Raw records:
--- Begin ---

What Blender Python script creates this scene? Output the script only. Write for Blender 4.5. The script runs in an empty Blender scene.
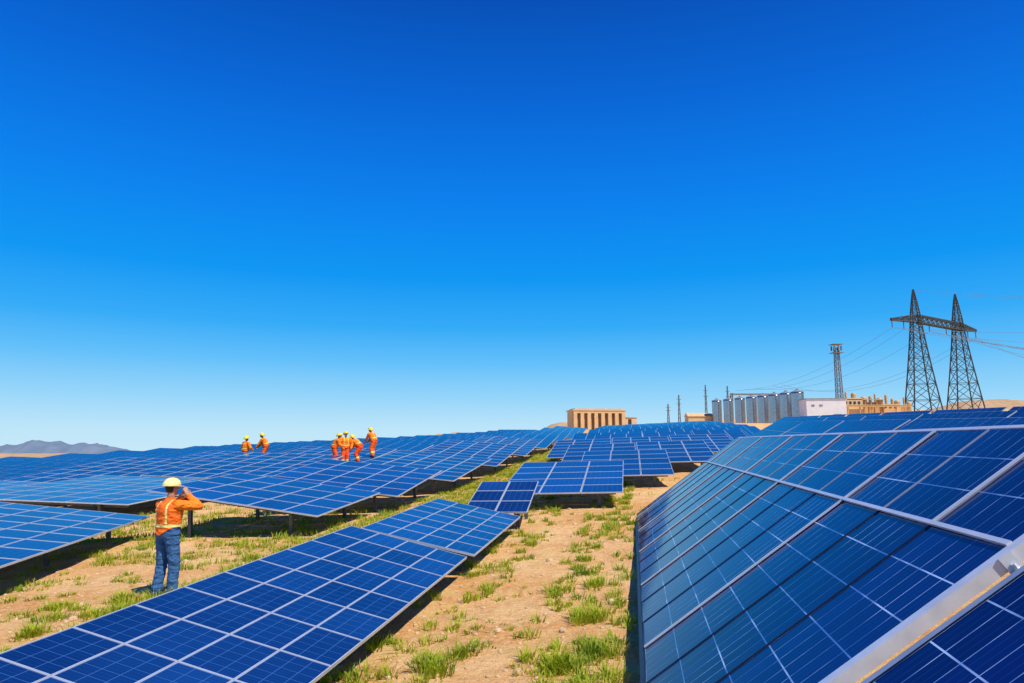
import bpy, math, random
from mathutils import Vector, Matrix, noise
random.seed(4)
SC = bpy.context.scene
COL = SC.collection
R = math.radians
GX, GY = .048, .015
CAMH = 2.4
PITCH = R(8.206)
YAW = math.atan(.1743)

def smooth(a, b, x):
    x = min(1, max(0, (x-a)/(b-a))); return x*x*(3-2*x)
def G(x, y): return GX*x+GY*y
def H(x, y):
    p = GX*x + GY*y
    if y > 28:
        u = x/y
        p += .010*(min(y, 120)-28)*(.45+.55*smooth(-.15, .1, u))*(1-smooth(.28, .42, u))
        if y > 120:
            d = y-120; p -= .03*d*d/(d+60)*(1-smooth(.05, .3, u))
    return p
def bumpz(x, y):
    r = math.hypot(x, y)
    if r > 90: return 0.0
    k = 1 - max(0, (r-40)/50)
    return k*(.05*noise.noise(Vector((x*.35, y*.35, 3))) + .028*noise.noise(Vector((x*1.3, y*1.3, 7))) + .014*noise.noise(Vector((x*3.1, y*3.1, 9))))
def st(s, t):
    c, q = math.cos(YAW), math.sin(YAW)
    return (c*t + q*s, c*s - q*t)
def project(x, y, z):
    z -= CAMH
    c, s = math.cos(PITCH), math.sin(PITCH)
    d = y*c + z*s
    if d < .05: return None
    return (512 + 682.67*x/d, 341.5 - 682.67*(-y*s + z*c)/d)

# ------------------------------------------------------------------ materials
def new_mat(name):
    m = bpy.data.materials.new(name); m.use_nodes = True
    return m, m.node_tree, m.node_tree.nodes['Principled BSDF']
def noise_mat(name, c1, c2, scale=4, rough=.7, metal=0, bump=0, bscale=30, spec=.4):
    m, nt, b = new_mat(name)
    tc = nt.nodes.new('ShaderNodeTexCoord')
    n = nt.nodes.new('ShaderNodeTexNoise'); n.inputs['Scale'].default_value = scale; n.inputs['Detail'].default_value = 6
    nt.links.new(tc.outputs['Object'], n.inputs['Vector'])
    mr = nt.nodes.new('ShaderNodeMapRange'); mr.inputs[1].default_value = .3; mr.inputs[2].default_value = .7
    nt.links.new(n.outputs['Fac'], mr.inputs[0])
    mx = nt.nodes.new('ShaderNodeMix'); mx.data_type = 'RGBA'
    mx.inputs[6].default_value = (*c1, 1); mx.inputs[7].default_value = (*c2, 1)
    nt.links.new(mr.outputs[0], mx.inputs[0]); nt.links.new(mx.outputs[2], b.inputs['Base Color'])
    b.inputs['Roughness'].default_value = rough; b.inputs['Metallic'].default_value = metal
    b.inputs['Specular IOR Level'].default_value = spec
    if bump:
        n2 = nt.nodes.new('ShaderNodeTexNoise'); n2.inputs['Scale'].default_value = bscale; n2.inputs['Detail'].default_value = 5
        nt.links.new(tc.outputs['Object'], n2.inputs['Vector'])
        bp = nt.nodes.new('ShaderNodeBump'); bp.inputs['Strength'].default_value = bump; bp.inputs['Distance'].default_value = .05
        nt.links.new(n2.outputs['Fac'], bp.inputs['Height']); nt.links.new(bp.outputs[0], b.inputs['Normal'])
    return m
def panel_mat(name, c_a, c_b, line, lw=.03, bus=.4, spec=.5, painted_glint=False, tint=(.35, .62, 1)):
    m, nt, b = new_mat(name)
    N, L = nt.nodes.new, nt.links.new
    def math_(op, a, bb=None):
        q = N('ShaderNodeMath'); q.operation = op
        for i, v in enumerate((a, bb)):
            if v is None: continue
            if isinstance(v, (int, float)): q.inputs[i].default_value = v
            else: L(v, q.inputs[i])
        return q.outputs[0]
    def rng(f, a, bb, lo=0, hi=1):
        r = N('ShaderNodeMapRange'); r.inputs[1].default_value = a; r.inputs[2].default_value = bb; r.inputs[3].default_value = lo; r.inputs[4].default_value = hi
        L(f, r.inputs[0]); return r.outputs[0]
    def mixc(f, a, bb):
        x = N('ShaderNodeMix'); x.data_type = 'RGBA'; L(f, x.inputs[0])
        for i, c in ((6, a), (7, bb)):
            if isinstance(c, tuple): x.inputs[i].default_value = (*c, 1)
            else: L(c, x.inputs[i])
        return x.outputs[2]
    uv = N('ShaderNodeTexCoord'); sp = N('ShaderNodeSeparateXYZ'); L(uv.outputs['UV'], sp.inputs[0])
    U, V = sp.outputs[0], sp.outputs[1]
    def line_of(sock, mult, w):
        a = sock if mult == 1 else math_('MULTIPLY', sock, mult)
        return math_('LESS_THAN', math_('PINGPONG', a, .5), w)
    geo = N('ShaderNodeNewGeometry')
    gx, gy, bs = line_of(U, 1, lw), line_of(V, 1, lw), line_of(V, 3, lw*1.2)
    oi = N('ShaderNodeObjectInfo')
    no = N('ShaderNodeTexNoise'); no.inputs['Scale'].default_value = .5; no.inputs['Detail'].default_value = 4; L(geo.outputs['Position'], no.inputs['Vector'])
    hv = math_('ADD', math_('MULTIPLY', oi.outputs['Random'], .55), rng(no.outputs['Fac'], .3, .7, 0, .45))
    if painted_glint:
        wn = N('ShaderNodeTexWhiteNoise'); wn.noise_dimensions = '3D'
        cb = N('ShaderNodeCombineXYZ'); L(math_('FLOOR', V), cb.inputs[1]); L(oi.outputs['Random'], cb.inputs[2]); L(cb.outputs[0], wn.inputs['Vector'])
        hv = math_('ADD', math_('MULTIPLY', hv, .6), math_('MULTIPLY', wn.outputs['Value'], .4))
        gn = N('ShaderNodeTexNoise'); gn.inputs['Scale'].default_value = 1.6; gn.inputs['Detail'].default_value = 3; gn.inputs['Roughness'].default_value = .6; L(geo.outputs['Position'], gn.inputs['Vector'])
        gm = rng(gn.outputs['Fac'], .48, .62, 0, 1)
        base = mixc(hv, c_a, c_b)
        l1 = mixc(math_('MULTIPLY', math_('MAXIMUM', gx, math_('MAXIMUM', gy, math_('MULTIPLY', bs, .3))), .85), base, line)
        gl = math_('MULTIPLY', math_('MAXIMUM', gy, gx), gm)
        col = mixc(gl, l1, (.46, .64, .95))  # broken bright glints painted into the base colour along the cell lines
    else:
        ln = math_('MAXIMUM', math_('MAXIMUM', gx, gy), math_('MULTIPLY', bs, bus))
        col = mixc(ln, mixc(hv, c_a, c_b), line)
    L(col, b.inputs['Base Color'])
    n3 = N('ShaderNodeTexNoise'); n3.inputs['Scale'].default_value = 3; n3.inputs['Detail'].default_value = 5; L(geo.outputs['Position'], n3.inputs['Vector'])
    L(rng(n3.outputs['Fac'], 0, 1, .03, .12), b.inputs['Roughness'])
    b.inputs['Specular IOR Level'].default_value = spec
    b.inputs['Specular Tint'].default_value = (*tint, 1)
    return m

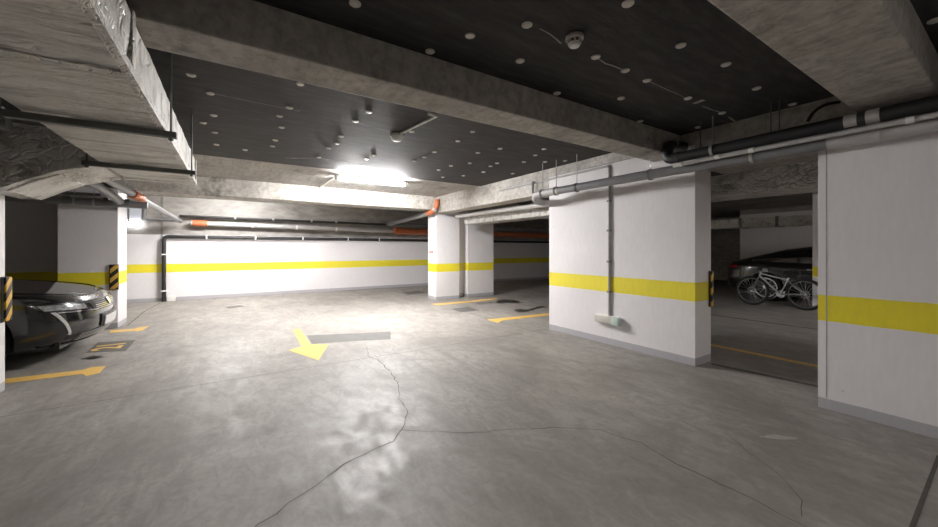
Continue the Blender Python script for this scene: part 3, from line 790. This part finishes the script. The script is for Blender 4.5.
    def face(name, corners, mat, off=.010, sgn=1, mirror=True, nu=14, nv=5, lab=None):
        for s in ((1, -1) if mirror else (1,)):
            bm = new(); lay = []
            for o in (off, -.02):
                g = []
                for i in range(nu + 1):
                    row = []
                    for j in range(nv + 1):
                        u, v = i / nu, j / nv
                        y = (corners[0][0] * (1 - u) + corners[1][0] * u) * (1 - v) + (corners[3][0] * (1 - u) + corners[2][0] * u) * v
                        z = (corners[0][1] * (1 - u) + corners[1][1] * u) * (1 - v) + (corners[3][1] * (1 - u) + corners[2][1] * u) * v
                        x = S.front(y, z, sgn); e = .004
                        gx = (S.front(y + e, z, sgn) - S.front(y - e, z, sgn)) / (2 * e); gz = (S.front(y, z + e, sgn) - S.front(y, z - e, sgn)) / (2 * e)
                        n = Vector((1, -gx, -gz)).normalized() * sgn
                        q = Vector((x, y, z)) + n * o
                        row.append(bm.verts.new((q.x, q.y * s, q.z)))
                    g.append(row)
                lay.append(g)
            for g in lay:
                for i in range(nu):
                    for j in range(nv): bm.faces.new((g[i][j], g[i + 1][j], g[i + 1][j + 1], g[i][j + 1]))
            def rim(a, b): 
                for k in range(len(a) - 1): bm.faces.new((a[k], a[k + 1], b[k + 1], b[k]))
            f0, f1 = lay
            rim(f0[0], f1[0]); rim(f0[-1], f1[-1]); rim([r[0] for r in f0], [r[0] for r in f1]); rim([r[-1] for r in f0], [r[-1] for r in f1])
            o_ = obj(name, bm, mat, t, local=True)
            if lab: o_['label'] = lab
    # front: sideways coordinate y, height z
    face('headlamp', [(.53, .585), (.845, .615), (.858, .676), (.55, .648)], 'lamp', .010)
    face('headlamp_brow', [(.44, .642), (.860, .678), (.857, .690), (.44, .658)], 'car_dark', .013)
    face('light_strip', [(.715, .325), (.735, .325), (.828, .595), (.806, .595)], 'led', .010, nu=3, nv=10, lab='slanted pale daytime running light')
    face('bumper_trim', [(.36, .545), (.80, .580), (.80, .588), (.36, .556)], 'chrome', .012)
    face('grille', [(-.42, .540), (.42, .540), (.48, .672), (-.48, .672)], 'car_dark', .006, mirror=False)
    for k in range(5): face('grille_bar', [(-.39, .556 + k * .022), (.39, .556 + k * .022), (.39, .562 + k * .022), (-.39, .562 + k * .022)], 'chrome', .012, mirror=False, nv=1)
    face('badge', [(-.035, .575), (.035, .575), (.05, .655), (-.05, .655)], 'chrome', .022, mirror=False, nu=4, nv=4)
    face('lower_intake', [(-.62, .225), (.62, .225), (.69, .315), (-.69, .315)], 'car_dark', .004, mirror=False)
    for k in range(4): face('intake_bar', [(-.60, .236 + k * .021), (.60, .236 + k * .021), (.60, .242 + k * .021), (-.60, .242 + k * .021)], 'steel', .010, mirror=False, nv=1)
    face('bumper_lip', [(-.78, .205), (.78, .205), (.80, .222), (-.80, .222)], 'car', .016, mirror=False, nv=2)
    face('number_plate', [(-.24, .335), (.24, .335), (.24, .445), (-.24, .445)], 'plate', .022, mirror=False)
    face('plate_holder', [(-.30, .335), (.30, .335), (.30, .485), (-.30, .485)], 'car_dark', .010, mirror=False)
    # rear
    face('tail_lamp', [(.42, .80), (.86, .80), (.87, .875), (.42, .875)], 'tail', .010, -1)
    face('tail_panel', [(-.42, .80), (.42, .80), (.42, .875), (-.42, .875)], 'car_dark', .008, -1, mirror=False)
    face('rear_plate', [(-.26, .50), (.26, .50), (.26, .61), (-.26, .61)], 'plate', .012, -1, mirror=False)
    face('diffuser', [(-.7, .22), (.7, .22), (.74, .34), (-.74, .34)], 'dark_steel', .006, -1, mirror=False)
    for s in (-1, 1):
        bm = new(); pts = []
        # shut line of the bonnet and sill line
        g = [S.pt(th, 1, .965) for th in [k * .012 * s for k in range(1, 120)]]
        g = [p + Vector((0, 0, .004)) for p in g if 1.15 < p.x < 2.2]
        if len(g) > 3: obj('bonnet_edge', tube(bm, g, .006, 6), 'car_dark', t, local=True)
        for x in (-.45,): obj('door_handle', bx(x - .11, x + .11, s * .925, s * .955, .80, .83, bev=.008), 'chrome', t, local=True)
        obj('door_handle', bx(.40, .62, s * .925, s * .955, .80, .83, bev=.008), 'chrome', t, local=True)
    for wx in WXs:
        for s in (-1, 1):
            Mx = Matrix.Translation((wx, s * .80, R)) @ Matrix.Rotation(-s * PI / 2, 4, 'X')
            bm = new(); lathe(bm, [(.235, -.10), (.32, -.10), (R, -.06), (R, .06), (.32, .10), (.24, .105), (.235, .06)], Mx, 44, True)
            w = obj('wheel', bm, 'tyre', t, local=True)
            bm = new(); lathe(bm, [(.245, .08), (.245, .112), (.222, .112), (.215, .08)], Mx, 44, True)
            lathe(bm, [(.05, .06), (.05, .105), (.02, .11)], Mx, 16)
            for k in range(5):
                for dd in (-.2, .2):
                    a = 2 * PI * k / 5 + dd
                    tube(bm, [Mx @ Vector((.035 * math.cos(a), .035 * math.sin(a), .09)), Mx @ Vector((.23 * math.cos(a + dd * .4), .23 * math.sin(a + dd * .4), .10))], .012, 6)
            rr = obj('rim', bm, 'alloy' if bright_rims else 'dark_steel', t, local=True); rr.parent = w
            obj('brake_drum', lathe(new(), [(.20, -.02), (.20, .05)], Mx, 24), 'car_dark', t, local=True).parent = w
    return t
car('parked_car', 'glossy black parked car with slanted lamp strips, nosing out behind left pillar', (-1.39 - 2.375, 6.72, 0), 0, False, 'parked cars')
car('parked_car', 'dark parked car behind the bicycle in the right opening', (12.15, 2.36, 0), PI / 2 * -1, True, 'parked cars')

# ------------------------------------------------------------------ bicycle (along y, front wheel towards +y)
BX = 10.18
t = thing('bicycle', 'silver framed bicycle standing before the dark car in right opening', 'bicycle', (BX, 3.13, 0), math.radians(0))
RW = .335
hubs = {'front': V((0, .49, RW)), 'rear': V((0, -.455, RW))}
RY = Matrix.Rotation(PI / 2, 4, 'Y')
for k, h in hubs.items():
    T = Matrix.Translation(h) @ RY
    w = obj('wheel', torus(new(), RW - .024, .024, T, 44, 8), 'tyre', t, local=True)
    obj('rim', torus(new(), RW - .055, .012, T, 44, 6), 'dark_steel', w, local=True)
    bm = new()
    for i in range(20):
        a = 2 * PI * i / 20; b = a + (.35 if i % 2 else -.35); s = .02 if i % 2 else -.02
        tube(bm, [h + V((s, .02 * math.sin(b), .02 * math.cos(b))), h + V((0, (RW - .06) * math.sin(a), (RW - .06) * math.cos(a)))], .0026, 4)
    obj('spokes', bm, 'alloy', w, local=True)
    obj('hub', tb([h + V((-.05, 0, 0)), h + V((.05, 0, 0))], .022, seg=10), 'alloy', w, local=True)
    obj('brake_disc', torus(new(), .075, .004, Matrix.Translation((-.03, 0, 0)) @ T, 24, 6), 'steel', w, local=True)
bbk, head, headlow, seat = V((0, -.03, .30)), V((0, .32, .80)), V((0, .345, .68)), V((0, -.17, .62))
bm = new()
tube(bm, [headlow, bbk], .024, 10); tube(bm, [head + V((0, .01, -.06)), seat], .018, 10)
tube(bm, [seat + V((0, -.02, .05)), bbk], .018, 10); tube(bm, [head, headlow], .024, 10)
for s in (-1, 1):
    tube(bm, [seat + V((s * .02, 0, -.02)), hubs['rear'] + V((s * .06, 0, 0))], .010, 8)
    tube(bm, [bbk + V((s * .03, -.02, 0)), hubs['rear'] + V((s * .06, 0, 0))], .011, 8)
obj('frame', bm, 'bike', t, local=True)
bm = new()
for s in (-1, 1): tube(bm, [headlow + V((s * .01, 0, 0)), headlow + V((s * .06, .01, -.06)), hubs['front'] + V((s * .06, 0, 0))], .015, 8, .04)
obj('fork', bm, 'dark_steel', t, local=True)
hb = obj('handlebar', tb([V((-.30, .26, .86)), V((-.1, .30, .87)), V((.1, .30, .87)), V((.30, .26, .86))], .014, seg=8, rad=.05), 'saddle', t, local=True)
obj('stem', tb([head, V((0, .30, .87))], .018, seg=8), 'saddle', t, local=True)
for s in (-1, 1): obj('grip', tb([V((s * .20, .28, .865)), V((s * .31, .257, .86))], .018, seg=8), 'saddle', hb, local=True)
bm = new(); lathe(bm, [(.02, -.14), (.035, -.11), (.045, 0), (.07, .09), (.055, .13), (.02, .135)], Matrix.Translation((0, -.24, .80)) @ Matrix.Rotation(PI / 2, 4, 'X') @ Matrix.Diagonal((1, .5, 1, 1)), 14)
obj('saddle', bm, 'saddle', t, local=True)
obj('seat_post', tb([seat, V((0, -.235, .79))], .014, seg=8), 'saddle', t, local=True)
cr = obj('crankset', lathe(new(), [(.08, .035), (.08, .040), (.02, .045)], Matrix.Translation(bbk) @ RY, 24), 'alloy', t, local=True)
for s, dy, dz in ((-1, .12, -.10), (1, -.12, .10)):
    obj('crank', tb([bbk + V((s * .05, 0, 0)), bbk + V((s * .07, dy, dz))], .011, seg=8), 'alloy', cr, local=True)
    obj('pedal', bx(min(s * .08, s * .16), max(s * .08, s * .16), bbk.y + dy - .04, bbk.y + dy + .04, bbk.z + dz - .012, bbk.z + dz + .012, bev=.004), 'saddle', cr, local=True)

# ------------------------------------------------------------------ camera and view
cam = bpy.data.cameras.new('camera'); co = bpy.data.objects.new('camera', cam); C.objects.link(co)
cam.sensor_width = 36; cam.lens = FPX / 938 * 36; cam.shift_y = -(263.5 - HY) / 938
cam.clip_start = .02
co.location = (0, 0, H); co.rotation_euler = (PI / 2, 0, -math.atan2(SA, CA))
sc.camera = co
w = bpy.data.worlds.new('world'); sc.world = w; w.use_nodes = True
w.node_tree.nodes['Background'].inputs[0].default_value = (0, 0, 0, 1)
sc.view_settings.view_transform = 'Standard'; sc.view_settings.look = 'None'
sc.view_settings.gamma = 1; sc.view_settings.use_curve_mapping = False
sc.view_settings.exposure = 2.3
sc.cycles.use_denoising = True
sc.cycles.max_bounces = 10; sc.cycles.diffuse_bounces = 8; sc.cycles.sample_clamp_indirect = 8
sc.cycles.caustics_reflective = False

--- End ---

- [WORK INSTRUCTIONS]: Exactly reproduce the run of lines from the start of the listing through the line with "YAW = math.atan(.1743)", inclusive; pictures are not copied.

- [TASK RESULT]:
What Blender Python script creates this scene? Output the script only. Write for Blender 4.5. The script runs in an empty Blender scene.
import bpy, math, random
from mathutils import Vector, Matrix, noise
random.seed(4)
SC = bpy.context.scene
COL = SC.collection
R = math.radians
GX, GY = .048, .015
CAMH = 2.4
PITCH = R(8.206)
YAW = math.atan(.1743)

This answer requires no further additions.